-- EXERCISE REQUIREMENTS --
The lines to extract begin at the one containing "tone*=1.06-.25*sstep(1.8,3.5,y)" and run to the end of the listing; set them down exactly and alone.

Begin DATA SECTION

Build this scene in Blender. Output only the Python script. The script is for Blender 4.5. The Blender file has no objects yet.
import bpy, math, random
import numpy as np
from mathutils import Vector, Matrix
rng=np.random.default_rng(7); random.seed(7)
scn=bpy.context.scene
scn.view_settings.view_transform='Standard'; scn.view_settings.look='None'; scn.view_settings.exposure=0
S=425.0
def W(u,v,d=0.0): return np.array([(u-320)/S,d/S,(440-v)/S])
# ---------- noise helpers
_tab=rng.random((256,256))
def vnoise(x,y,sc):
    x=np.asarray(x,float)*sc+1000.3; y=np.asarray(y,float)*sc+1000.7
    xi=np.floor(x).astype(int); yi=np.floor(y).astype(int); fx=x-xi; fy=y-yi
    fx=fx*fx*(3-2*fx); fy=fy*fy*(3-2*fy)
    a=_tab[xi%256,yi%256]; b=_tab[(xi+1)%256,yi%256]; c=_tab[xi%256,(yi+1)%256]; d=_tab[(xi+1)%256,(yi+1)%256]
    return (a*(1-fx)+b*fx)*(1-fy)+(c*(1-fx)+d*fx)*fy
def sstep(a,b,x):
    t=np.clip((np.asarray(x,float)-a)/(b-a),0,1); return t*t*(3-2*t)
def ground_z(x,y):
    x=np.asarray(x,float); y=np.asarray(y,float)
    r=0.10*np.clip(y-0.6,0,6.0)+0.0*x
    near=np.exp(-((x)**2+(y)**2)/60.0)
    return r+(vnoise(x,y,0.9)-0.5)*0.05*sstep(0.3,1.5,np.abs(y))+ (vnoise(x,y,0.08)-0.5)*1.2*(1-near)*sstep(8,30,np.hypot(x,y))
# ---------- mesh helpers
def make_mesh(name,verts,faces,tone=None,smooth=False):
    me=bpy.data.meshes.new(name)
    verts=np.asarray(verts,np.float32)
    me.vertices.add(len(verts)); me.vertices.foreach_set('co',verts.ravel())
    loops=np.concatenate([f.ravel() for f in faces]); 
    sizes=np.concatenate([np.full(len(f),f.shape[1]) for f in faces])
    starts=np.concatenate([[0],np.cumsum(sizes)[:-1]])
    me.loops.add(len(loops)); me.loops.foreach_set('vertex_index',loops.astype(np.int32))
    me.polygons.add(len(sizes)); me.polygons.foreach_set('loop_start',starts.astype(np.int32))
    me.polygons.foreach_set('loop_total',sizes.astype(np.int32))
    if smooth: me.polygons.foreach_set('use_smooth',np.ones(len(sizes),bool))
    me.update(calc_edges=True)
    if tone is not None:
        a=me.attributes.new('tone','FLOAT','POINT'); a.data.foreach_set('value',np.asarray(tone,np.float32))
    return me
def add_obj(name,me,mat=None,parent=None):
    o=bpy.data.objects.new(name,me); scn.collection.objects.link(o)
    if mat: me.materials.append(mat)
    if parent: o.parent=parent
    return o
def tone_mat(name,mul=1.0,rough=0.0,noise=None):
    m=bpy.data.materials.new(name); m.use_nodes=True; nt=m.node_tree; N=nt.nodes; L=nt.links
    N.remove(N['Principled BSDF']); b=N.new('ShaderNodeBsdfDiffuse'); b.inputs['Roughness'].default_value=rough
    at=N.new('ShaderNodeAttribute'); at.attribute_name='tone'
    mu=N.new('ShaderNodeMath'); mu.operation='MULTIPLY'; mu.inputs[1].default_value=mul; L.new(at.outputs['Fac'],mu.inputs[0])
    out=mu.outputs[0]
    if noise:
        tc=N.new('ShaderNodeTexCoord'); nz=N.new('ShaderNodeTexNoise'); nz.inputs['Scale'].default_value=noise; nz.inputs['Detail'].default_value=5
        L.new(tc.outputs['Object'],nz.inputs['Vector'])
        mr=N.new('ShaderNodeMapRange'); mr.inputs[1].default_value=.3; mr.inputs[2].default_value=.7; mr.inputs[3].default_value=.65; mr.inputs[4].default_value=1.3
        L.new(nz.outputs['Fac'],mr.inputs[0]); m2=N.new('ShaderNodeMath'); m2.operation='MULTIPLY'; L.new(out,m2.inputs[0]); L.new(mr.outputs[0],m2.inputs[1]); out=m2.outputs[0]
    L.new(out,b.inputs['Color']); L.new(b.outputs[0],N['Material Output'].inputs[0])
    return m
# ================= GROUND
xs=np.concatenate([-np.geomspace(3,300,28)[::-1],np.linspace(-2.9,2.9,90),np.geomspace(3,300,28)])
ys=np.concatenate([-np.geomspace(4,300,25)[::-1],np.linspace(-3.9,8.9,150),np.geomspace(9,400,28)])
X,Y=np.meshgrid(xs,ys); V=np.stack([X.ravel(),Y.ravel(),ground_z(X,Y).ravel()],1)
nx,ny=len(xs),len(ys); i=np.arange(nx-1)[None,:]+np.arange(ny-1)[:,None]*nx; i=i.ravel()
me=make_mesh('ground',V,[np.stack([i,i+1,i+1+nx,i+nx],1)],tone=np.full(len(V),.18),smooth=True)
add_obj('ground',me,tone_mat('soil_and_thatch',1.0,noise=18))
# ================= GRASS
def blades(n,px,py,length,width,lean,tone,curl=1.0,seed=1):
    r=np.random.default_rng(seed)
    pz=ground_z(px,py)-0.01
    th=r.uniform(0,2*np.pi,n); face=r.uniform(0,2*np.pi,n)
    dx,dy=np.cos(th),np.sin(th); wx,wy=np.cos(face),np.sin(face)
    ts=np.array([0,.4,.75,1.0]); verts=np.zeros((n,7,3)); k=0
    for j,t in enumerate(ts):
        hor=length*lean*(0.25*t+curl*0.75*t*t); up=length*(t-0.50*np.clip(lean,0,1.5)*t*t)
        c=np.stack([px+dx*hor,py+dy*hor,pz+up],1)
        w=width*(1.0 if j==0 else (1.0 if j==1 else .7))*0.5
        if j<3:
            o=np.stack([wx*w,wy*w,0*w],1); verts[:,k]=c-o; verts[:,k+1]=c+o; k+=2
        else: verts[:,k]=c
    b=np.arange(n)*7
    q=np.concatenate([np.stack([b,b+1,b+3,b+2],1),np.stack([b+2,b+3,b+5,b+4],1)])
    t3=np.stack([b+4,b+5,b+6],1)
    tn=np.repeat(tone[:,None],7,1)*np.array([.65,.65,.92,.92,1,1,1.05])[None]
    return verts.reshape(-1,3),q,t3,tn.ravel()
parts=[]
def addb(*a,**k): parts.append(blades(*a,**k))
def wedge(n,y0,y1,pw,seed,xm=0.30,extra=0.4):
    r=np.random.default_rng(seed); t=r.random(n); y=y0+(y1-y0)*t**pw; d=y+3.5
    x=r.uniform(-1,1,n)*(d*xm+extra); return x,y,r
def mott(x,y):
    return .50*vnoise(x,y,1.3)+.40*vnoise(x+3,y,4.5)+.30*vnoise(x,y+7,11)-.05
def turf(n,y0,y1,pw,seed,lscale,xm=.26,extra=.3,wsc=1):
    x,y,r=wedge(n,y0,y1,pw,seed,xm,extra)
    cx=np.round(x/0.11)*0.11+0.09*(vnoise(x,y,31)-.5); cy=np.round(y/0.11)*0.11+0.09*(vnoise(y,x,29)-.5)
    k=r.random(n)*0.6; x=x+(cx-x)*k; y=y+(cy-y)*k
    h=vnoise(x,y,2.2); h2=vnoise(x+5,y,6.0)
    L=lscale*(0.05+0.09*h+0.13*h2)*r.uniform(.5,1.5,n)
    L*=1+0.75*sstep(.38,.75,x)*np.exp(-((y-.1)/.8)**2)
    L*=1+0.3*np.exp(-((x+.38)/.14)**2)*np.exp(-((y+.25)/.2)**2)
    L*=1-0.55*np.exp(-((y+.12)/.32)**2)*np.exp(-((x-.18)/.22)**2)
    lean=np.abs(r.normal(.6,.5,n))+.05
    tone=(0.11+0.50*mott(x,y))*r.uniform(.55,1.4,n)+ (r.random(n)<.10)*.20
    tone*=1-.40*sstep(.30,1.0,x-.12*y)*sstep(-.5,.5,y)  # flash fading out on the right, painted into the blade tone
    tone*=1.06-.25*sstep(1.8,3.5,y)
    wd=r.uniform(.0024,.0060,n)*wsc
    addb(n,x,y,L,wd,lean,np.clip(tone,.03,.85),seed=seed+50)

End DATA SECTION

-- ANSWER TO THE EXERCISE --
    tone*=1.06-.25*sstep(1.8,3.5,y)
    wd=r.uniform(.0024,.0060,n)*wsc
    addb(n,x,y,L,wd,lean,np.clip(tone,.03,.85),seed=seed+50)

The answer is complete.